Portée et conséquences de la cassation
14. La cassation à intervenir ne concerne que la disposition constatant la prescription de la créance de 162 000 euros. Les autres dispositions seront donc maintenues.
15. La cassation aura lieu sans renvoi, la Cour de cassation étant en mesure d'appliquer directement la règle de droit et de mettre fin au litige, ainsi que le permet l'article L. 411-3 du code de l'organisation judiciaire.
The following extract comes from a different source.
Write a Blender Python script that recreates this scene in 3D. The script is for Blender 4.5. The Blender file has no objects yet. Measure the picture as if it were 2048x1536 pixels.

PAR CES MOTIFS, et sans qu'il y ait lieu d'examiner le troisième moyen de cassation proposé, la Cour :
CASSE et ANNULE l'arrêt susvisé de la cour d'appel d'Angers, en date du 16 mai 2023, mais en sa seule disposition relative à la prescription de la créance de 162 000 euros, toutes autres dispositions étant expressément maintenues ;
DIT n'y avoir lieu à renvoi ;
DIT que la chambre correctionnelle de la cour d'appel était incompétente pour statuer sur la prescription de la créance de dommages intérêts de l'Etat français de 162 000 euros résultant de l'arrêt n° 136 du 21 février 2008 de la chambre correctionnelle de la cour d'appel d'Angers ;
DIT n'y avoir lieu à application de l'article 618-1 du code de procédure pénale ;
ORDONNE l'impression du présent arrêt, sa transcription sur les registres du greffe de la cour d'appel d'Angers et sa mention en marge ou à la suite de l'arrêt partiellement annulé ;
Ainsi fait et jugé par la Cour de cassation, chambre criminelle, et prononcé par le président en son audience publique du quatre décembre deux mille vingt-quatre.